● **Stored data**:
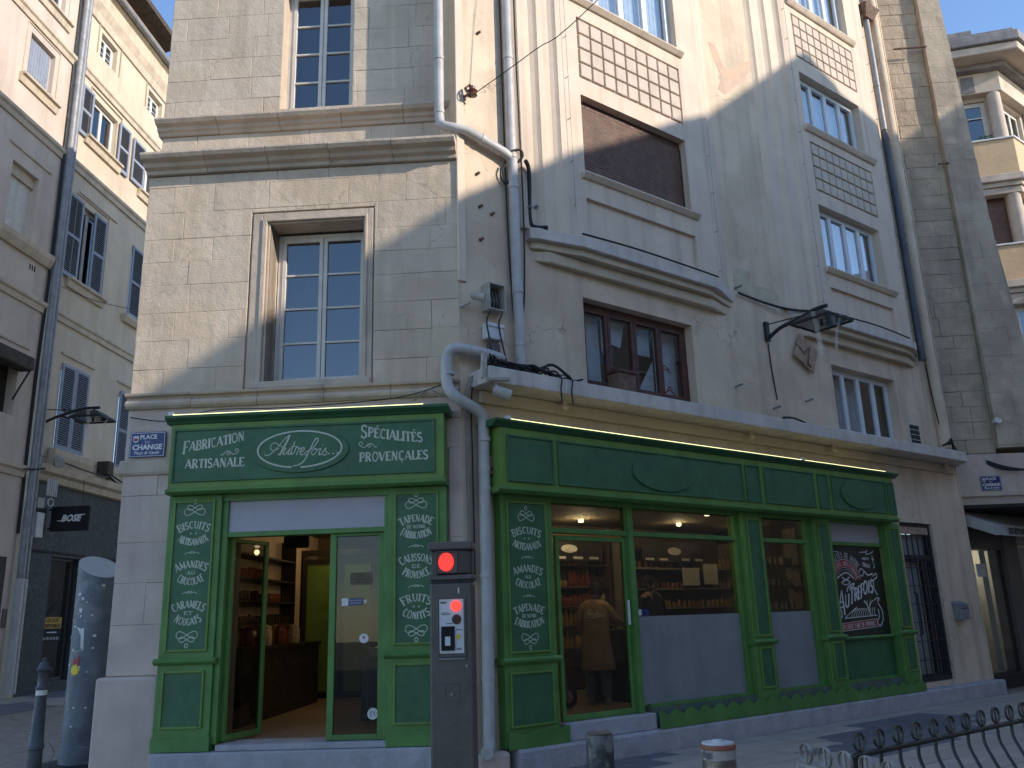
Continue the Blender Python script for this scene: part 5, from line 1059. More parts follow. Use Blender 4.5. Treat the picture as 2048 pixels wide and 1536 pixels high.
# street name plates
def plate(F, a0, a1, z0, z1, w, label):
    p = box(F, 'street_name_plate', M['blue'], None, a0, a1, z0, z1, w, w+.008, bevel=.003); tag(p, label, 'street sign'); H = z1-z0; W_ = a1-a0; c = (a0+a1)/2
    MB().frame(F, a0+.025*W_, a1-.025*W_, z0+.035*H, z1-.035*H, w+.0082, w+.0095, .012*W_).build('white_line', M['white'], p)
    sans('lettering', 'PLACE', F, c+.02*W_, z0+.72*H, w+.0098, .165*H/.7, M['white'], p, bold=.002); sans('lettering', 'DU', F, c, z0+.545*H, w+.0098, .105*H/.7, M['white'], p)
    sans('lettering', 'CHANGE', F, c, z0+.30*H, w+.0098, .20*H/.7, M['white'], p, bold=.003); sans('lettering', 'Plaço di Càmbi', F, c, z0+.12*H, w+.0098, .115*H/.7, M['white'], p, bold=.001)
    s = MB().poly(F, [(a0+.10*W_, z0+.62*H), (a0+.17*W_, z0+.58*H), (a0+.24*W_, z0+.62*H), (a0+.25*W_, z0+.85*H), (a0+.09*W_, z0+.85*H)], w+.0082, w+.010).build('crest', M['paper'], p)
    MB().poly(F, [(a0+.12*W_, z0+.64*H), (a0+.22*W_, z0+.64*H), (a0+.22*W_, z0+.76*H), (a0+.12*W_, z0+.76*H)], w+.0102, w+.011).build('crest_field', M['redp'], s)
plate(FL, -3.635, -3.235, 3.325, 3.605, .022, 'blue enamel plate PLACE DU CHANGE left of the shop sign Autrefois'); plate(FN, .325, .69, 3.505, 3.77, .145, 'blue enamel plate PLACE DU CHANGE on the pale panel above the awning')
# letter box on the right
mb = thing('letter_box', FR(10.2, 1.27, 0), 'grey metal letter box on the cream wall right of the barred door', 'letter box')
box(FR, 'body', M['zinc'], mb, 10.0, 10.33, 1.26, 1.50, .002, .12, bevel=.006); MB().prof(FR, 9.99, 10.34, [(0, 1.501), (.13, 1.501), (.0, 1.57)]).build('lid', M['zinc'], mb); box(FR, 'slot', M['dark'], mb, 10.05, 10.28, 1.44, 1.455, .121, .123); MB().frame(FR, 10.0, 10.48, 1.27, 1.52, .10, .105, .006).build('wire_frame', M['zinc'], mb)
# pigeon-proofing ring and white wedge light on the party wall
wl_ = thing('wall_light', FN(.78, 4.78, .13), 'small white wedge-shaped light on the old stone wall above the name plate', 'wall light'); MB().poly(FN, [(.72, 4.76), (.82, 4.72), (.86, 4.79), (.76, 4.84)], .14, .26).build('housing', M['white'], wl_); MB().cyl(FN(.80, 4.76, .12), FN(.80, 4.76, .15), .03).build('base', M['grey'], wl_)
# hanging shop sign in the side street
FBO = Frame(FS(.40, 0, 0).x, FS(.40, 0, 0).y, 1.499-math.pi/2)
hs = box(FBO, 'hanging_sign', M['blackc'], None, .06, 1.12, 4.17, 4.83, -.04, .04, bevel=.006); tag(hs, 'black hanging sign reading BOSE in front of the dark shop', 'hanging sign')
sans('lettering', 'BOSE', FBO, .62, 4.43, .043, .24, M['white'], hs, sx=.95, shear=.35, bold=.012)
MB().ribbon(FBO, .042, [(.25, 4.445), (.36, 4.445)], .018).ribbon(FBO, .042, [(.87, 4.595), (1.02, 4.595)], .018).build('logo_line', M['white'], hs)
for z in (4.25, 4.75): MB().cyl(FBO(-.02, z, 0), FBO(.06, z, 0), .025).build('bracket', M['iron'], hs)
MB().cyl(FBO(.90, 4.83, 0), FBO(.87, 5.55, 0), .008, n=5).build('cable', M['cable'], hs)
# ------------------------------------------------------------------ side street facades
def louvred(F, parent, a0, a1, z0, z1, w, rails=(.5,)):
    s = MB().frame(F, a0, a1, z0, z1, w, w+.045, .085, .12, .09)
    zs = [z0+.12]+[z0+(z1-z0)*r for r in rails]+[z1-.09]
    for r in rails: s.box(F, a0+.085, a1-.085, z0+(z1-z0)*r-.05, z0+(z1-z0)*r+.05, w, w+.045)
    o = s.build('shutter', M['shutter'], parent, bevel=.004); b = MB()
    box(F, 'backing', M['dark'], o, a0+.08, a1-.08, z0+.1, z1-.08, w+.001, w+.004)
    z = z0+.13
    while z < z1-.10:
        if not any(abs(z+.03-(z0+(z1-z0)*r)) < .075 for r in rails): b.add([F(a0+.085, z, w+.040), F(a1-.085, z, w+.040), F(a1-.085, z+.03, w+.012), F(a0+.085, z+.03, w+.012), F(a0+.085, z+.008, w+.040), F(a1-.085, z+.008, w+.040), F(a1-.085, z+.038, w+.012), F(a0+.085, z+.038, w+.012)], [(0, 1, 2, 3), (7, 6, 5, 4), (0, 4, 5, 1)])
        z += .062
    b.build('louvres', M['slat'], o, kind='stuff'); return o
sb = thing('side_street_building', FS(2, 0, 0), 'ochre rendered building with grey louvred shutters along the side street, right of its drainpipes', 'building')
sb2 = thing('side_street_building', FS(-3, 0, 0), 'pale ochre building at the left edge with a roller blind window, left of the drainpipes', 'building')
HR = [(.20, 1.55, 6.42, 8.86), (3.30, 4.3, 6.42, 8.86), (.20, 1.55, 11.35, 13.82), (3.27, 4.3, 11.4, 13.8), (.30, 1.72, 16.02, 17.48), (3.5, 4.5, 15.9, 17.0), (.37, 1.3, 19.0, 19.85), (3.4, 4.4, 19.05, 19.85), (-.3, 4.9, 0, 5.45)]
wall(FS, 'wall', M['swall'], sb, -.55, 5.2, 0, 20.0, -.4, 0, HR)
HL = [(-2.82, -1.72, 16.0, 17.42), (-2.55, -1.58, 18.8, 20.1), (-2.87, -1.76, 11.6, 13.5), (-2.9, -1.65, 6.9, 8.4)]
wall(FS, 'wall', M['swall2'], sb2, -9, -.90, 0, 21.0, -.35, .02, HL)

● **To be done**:
Without the pictures, copy the material exactly as given.

● **Answer to this exercise**:
Continue the Blender Python script for this scene: part 5, from line 1059. More parts follow. Use Blender 4.5. Treat the picture as 2048 pixels wide and 1536 pixels high.
# street name plates
def plate(F, a0, a1, z0, z1, w, label):
    p = box(F, 'street_name_plate', M['blue'], None, a0, a1, z0, z1, w, w+.008, bevel=.003); tag(p, label, 'street sign'); H = z1-z0; W_ = a1-a0; c = (a0+a1)/2
    MB().frame(F, a0+.025*W_, a1-.025*W_, z0+.035*H, z1-.035*H, w+.0082, w+.0095, .012*W_).build('white_line', M['white'], p)
    sans('lettering', 'PLACE', F, c+.02*W_, z0+.72*H, w+.0098, .165*H/.7, M['white'], p, bold=.002); sans('lettering', 'DU', F, c, z0+.545*H, w+.0098, .105*H/.7, M['white'], p)
    sans('lettering', 'CHANGE', F, c, z0+.30*H, w+.0098, .20*H/.7, M['white'], p, bold=.003); sans('lettering', 'Plaço di Càmbi', F, c, z0+.12*H, w+.0098, .115*H/.7, M['white'], p, bold=.001)
    s = MB().poly(F, [(a0+.10*W_, z0+.62*H), (a0+.17*W_, z0+.58*H), (a0+.24*W_, z0+.62*H), (a0+.25*W_, z0+.85*H), (a0+.09*W_, z0+.85*H)], w+.0082, w+.010).build('crest', M['paper'], p)
    MB().poly(F, [(a0+.12*W_, z0+.64*H), (a0+.22*W_, z0+.64*H), (a0+.22*W_, z0+.76*H), (a0+.12*W_, z0+.76*H)], w+.0102, w+.011).build('crest_field', M['redp'], s)
plate(FL, -3.635, -3.235, 3.325, 3.605, .022, 'blue enamel plate PLACE DU CHANGE left of the shop sign Autrefois'); plate(FN, .325, .69, 3.505, 3.77, .145, 'blue enamel plate PLACE DU CHANGE on the pale panel above the awning')
# letter box on the right
mb = thing('letter_box', FR(10.2, 1.27, 0), 'grey metal letter box on the cream wall right of the barred door', 'letter box')
box(FR, 'body', M['zinc'], mb, 10.0, 10.33, 1.26, 1.50, .002, .12, bevel=.006); MB().prof(FR, 9.99, 10.34, [(0, 1.501), (.13, 1.501), (.0, 1.57)]).build('lid', M['zinc'], mb); box(FR, 'slot', M['dark'], mb, 10.05, 10.28, 1.44, 1.455, .121, .123); MB().frame(FR, 10.0, 10.48, 1.27, 1.52, .10, .105, .006).build('wire_frame', M['zinc'], mb)
# pigeon-proofing ring and white wedge light on the party wall
wl_ = thing('wall_light', FN(.78, 4.78, .13), 'small white wedge-shaped light on the old stone wall above the name plate', 'wall light'); MB().poly(FN, [(.72, 4.76), (.82, 4.72), (.86, 4.79), (.76, 4.84)], .14, .26).build('housing', M['white'], wl_); MB().cyl(FN(.80, 4.76, .12), FN(.80, 4.76, .15), .03).build('base', M['grey'], wl_)
# hanging shop sign in the side street
FBO = Frame(FS(.40, 0, 0).x, FS(.40, 0, 0).y, 1.499-math.pi/2)
hs = box(FBO, 'hanging_sign', M['blackc'], None, .06, 1.12, 4.17, 4.83, -.04, .04, bevel=.006); tag(hs, 'black hanging sign reading BOSE in front of the dark shop', 'hanging sign')
sans('lettering', 'BOSE', FBO, .62, 4.43, .043, .24, M['white'], hs, sx=.95, shear=.35, bold=.012)
MB().ribbon(FBO, .042, [(.25, 4.445), (.36, 4.445)], .018).ribbon(FBO, .042, [(.87, 4.595), (1.02, 4.595)], .018).build('logo_line', M['white'], hs)
for z in (4.25, 4.75): MB().cyl(FBO(-.02, z, 0), FBO(.06, z, 0), .025).build('bracket', M['iron'], hs)
MB().cyl(FBO(.90, 4.83, 0), FBO(.87, 5.55, 0), .008, n=5).build('cable', M['cable'], hs)
# ------------------------------------------------------------------ side street facades
def louvred(F, parent, a0, a1, z0, z1, w, rails=(.5,)):
    s = MB().frame(F, a0, a1, z0, z1, w, w+.045, .085, .12, .09)
    zs = [z0+.12]+[z0+(z1-z0)*r for r in rails]+[z1-.09]
    for r in rails: s.box(F, a0+.085, a1-.085, z0+(z1-z0)*r-.05, z0+(z1-z0)*r+.05, w, w+.045)
    o = s.build('shutter', M['shutter'], parent, bevel=.004); b = MB()
    box(F, 'backing', M['dark'], o, a0+.08, a1-.08, z0+.1, z1-.08, w+.001, w+.004)
    z = z0+.13
    while z < z1-.10:
        if not any(abs(z+.03-(z0+(z1-z0)*r)) < .075 for r in rails): b.add([F(a0+.085, z, w+.040), F(a1-.085, z, w+.040), F(a1-.085, z+.03, w+.012), F(a0+.085, z+.03, w+.012), F(a0+.085, z+.008, w+.040), F(a1-.085, z+.008, w+.040), F(a1-.085, z+.038, w+.012), F(a0+.085, z+.038, w+.012)], [(0, 1, 2, 3), (7, 6, 5, 4), (0, 4, 5, 1)])
        z += .062
    b.build('louvres', M['slat'], o, kind='stuff'); return o
sb = thing('side_street_building', FS(2, 0, 0), 'ochre rendered building with grey louvred shutters along the side street, right of its drainpipes', 'building')
sb2 = thing('side_street_building', FS(-3, 0, 0), 'pale ochre building at the left edge with a roller blind window, left of the drainpipes', 'building')
HR = [(.20, 1.55, 6.42, 8.86), (3.30, 4.3, 6.42, 8.86), (.20, 1.55, 11.35, 13.82), (3.27, 4.3, 11.4, 13.8), (.30, 1.72, 16.02, 17.48), (3.5, 4.5, 15.9, 17.0), (.37, 1.3, 19.0, 19.85), (3.4, 4.4, 19.05, 19.85), (-.3, 4.9, 0, 5.45)]
wall(FS, 'wall', M['swall'], sb, -.55, 5.2, 0, 20.0, -.4, 0, HR)
HL = [(-2.82, -1.72, 16.0, 17.42), (-2.55, -1.58, 18.8, 20.1), (-2.87, -1.76, 11.6, 13.5), (-2.9, -1.65, 6.9, 8.4)]
wall(FS, 'wall', M['swall2'], sb2, -9, -.90, 0, 21.0, -.35, .02, HL)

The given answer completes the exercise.